10.7.10

Don Brown @ DotEarth

A few months ago we did a show with Don Brown (Asst. Professor of Science, Technology and Society and lead blogger at Climate Ethics) on the ethics of climate change. On that show, we talked about how and why climate change is a moral issue and what people can and ought to be doing about it.

Always a busy man, Don was recently interviewed by Andy Revkin over at Dot Earth about why an academic has started blogging:
My blog is a way of focusing on actual arguments about climate change policies as they unfold, teasing out these arguments the often hidden ethical questions, and inviting the world to see these questions not as “value neutral” scientific or economic questions but as ethical issues.
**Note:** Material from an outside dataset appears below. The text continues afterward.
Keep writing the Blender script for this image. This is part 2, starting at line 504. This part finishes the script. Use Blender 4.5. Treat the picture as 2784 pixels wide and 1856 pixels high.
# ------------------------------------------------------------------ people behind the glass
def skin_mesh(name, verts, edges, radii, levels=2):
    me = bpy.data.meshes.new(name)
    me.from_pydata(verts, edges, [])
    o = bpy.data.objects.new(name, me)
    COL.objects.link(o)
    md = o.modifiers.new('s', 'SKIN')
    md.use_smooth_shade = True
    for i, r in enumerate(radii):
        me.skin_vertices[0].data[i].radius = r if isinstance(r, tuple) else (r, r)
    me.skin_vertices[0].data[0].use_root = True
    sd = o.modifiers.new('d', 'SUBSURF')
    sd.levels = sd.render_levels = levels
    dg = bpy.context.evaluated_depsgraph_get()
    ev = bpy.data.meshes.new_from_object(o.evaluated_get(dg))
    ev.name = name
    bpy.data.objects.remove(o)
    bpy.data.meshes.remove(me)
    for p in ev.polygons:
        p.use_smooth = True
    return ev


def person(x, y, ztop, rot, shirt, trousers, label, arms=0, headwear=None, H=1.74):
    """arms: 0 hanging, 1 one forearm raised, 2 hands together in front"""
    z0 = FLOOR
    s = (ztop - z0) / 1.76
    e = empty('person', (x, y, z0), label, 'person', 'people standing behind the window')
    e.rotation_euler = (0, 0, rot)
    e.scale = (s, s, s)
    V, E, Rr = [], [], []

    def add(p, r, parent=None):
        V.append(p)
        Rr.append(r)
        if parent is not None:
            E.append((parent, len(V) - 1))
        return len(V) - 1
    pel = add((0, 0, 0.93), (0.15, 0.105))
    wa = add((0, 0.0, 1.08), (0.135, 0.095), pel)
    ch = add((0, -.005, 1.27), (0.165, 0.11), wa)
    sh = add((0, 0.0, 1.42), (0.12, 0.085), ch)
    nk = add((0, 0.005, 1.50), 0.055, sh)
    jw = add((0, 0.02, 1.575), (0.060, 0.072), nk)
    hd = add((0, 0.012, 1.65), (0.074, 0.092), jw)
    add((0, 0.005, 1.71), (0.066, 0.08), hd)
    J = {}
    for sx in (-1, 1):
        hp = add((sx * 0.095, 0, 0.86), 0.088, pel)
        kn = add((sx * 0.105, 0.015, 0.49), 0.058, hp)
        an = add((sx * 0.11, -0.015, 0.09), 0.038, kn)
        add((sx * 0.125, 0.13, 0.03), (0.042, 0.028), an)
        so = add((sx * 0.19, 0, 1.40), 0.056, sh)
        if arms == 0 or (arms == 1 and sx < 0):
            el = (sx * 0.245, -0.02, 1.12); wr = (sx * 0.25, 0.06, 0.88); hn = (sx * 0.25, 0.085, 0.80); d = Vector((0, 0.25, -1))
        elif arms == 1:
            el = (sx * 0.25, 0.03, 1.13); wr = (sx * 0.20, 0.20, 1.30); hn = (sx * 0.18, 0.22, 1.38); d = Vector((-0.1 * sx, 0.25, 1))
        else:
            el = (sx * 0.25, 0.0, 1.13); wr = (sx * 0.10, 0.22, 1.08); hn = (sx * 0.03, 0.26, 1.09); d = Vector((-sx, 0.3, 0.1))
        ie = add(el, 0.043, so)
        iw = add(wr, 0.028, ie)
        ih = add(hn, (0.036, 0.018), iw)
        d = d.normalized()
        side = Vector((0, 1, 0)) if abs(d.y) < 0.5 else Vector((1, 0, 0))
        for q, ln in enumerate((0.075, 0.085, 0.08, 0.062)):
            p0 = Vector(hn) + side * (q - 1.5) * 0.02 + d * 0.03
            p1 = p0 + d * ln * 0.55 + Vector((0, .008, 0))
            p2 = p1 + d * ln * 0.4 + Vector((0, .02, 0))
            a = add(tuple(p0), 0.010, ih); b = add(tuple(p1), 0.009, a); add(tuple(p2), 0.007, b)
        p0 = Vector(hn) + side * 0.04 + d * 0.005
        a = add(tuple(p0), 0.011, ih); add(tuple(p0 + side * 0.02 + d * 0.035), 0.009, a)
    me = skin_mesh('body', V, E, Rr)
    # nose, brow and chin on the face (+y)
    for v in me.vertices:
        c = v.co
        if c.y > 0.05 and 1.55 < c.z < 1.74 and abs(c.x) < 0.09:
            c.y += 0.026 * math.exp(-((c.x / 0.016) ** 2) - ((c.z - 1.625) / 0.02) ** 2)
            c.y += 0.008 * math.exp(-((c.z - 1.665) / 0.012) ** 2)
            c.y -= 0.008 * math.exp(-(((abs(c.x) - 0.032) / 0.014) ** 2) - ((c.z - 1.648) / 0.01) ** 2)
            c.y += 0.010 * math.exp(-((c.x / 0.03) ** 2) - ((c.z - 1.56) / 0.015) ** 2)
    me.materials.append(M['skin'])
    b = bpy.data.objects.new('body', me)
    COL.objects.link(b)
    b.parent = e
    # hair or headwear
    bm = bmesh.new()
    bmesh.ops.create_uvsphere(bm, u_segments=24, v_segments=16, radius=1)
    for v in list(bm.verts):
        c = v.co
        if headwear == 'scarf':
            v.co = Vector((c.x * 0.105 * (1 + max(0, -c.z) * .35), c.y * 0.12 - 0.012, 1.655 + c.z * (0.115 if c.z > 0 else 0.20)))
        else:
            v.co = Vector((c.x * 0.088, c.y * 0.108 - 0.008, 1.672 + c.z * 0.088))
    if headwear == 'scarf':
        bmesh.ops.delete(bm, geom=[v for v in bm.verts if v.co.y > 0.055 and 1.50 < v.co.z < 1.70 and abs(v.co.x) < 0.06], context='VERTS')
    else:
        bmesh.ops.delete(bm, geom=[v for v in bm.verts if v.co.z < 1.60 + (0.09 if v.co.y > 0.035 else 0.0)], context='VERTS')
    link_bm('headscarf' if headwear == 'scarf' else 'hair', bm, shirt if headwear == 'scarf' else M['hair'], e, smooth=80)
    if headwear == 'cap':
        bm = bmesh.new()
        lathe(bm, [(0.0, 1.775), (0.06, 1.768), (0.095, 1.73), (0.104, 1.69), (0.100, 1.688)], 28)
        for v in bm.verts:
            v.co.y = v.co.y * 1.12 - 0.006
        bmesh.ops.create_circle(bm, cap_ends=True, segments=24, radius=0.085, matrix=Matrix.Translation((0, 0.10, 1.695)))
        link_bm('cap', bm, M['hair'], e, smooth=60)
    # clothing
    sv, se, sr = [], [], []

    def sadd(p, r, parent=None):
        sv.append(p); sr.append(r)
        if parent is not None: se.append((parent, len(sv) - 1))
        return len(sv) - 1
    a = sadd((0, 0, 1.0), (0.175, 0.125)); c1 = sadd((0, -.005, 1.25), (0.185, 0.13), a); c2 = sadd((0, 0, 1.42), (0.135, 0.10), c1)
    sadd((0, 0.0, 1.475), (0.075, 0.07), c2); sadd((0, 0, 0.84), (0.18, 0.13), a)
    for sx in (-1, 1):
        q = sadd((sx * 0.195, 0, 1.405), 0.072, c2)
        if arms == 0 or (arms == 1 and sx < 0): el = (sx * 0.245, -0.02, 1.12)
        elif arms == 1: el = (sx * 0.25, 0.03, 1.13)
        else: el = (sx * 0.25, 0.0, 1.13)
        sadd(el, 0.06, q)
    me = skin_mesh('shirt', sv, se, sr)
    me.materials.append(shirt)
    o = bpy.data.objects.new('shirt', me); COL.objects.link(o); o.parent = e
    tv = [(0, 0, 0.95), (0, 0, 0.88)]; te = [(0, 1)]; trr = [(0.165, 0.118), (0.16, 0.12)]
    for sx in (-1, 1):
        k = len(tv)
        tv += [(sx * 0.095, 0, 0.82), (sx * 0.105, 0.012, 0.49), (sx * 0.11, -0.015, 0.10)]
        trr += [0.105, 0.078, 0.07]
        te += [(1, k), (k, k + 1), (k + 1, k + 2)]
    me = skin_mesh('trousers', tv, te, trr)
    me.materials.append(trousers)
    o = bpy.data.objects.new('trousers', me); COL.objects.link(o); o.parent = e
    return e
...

A blog is the only way to do this that I know of that is relevant and timely to many of the climate change issues as they unfold. Most academic environmental ethics is neither relevant to actual public policy disputes nor timely. (It is often also far, far too abstract.) There is a huge need to do ‘applied’ climate change ethics as most ethical analysis in the academy on environmental issues has not engaged policy-makers or the general public. Yet climate change and several other global environmental issues are raising civilization challenging moral, justice and ethical questions that need to be teased out of policy debates.
I (Peter Buckland) have worked with Don on several occasions and have found this to be one of the most rewarding and refreshing aspects of working with him. His work is at the front what might be our largest collective problem - climate change - and it is confronting its hardest challenges. As he did on our show, Don focuses us on how our language controls our thinking about something and how in the case of economics and science our "value neutral" thinking and talking has actually landed us in some big problems.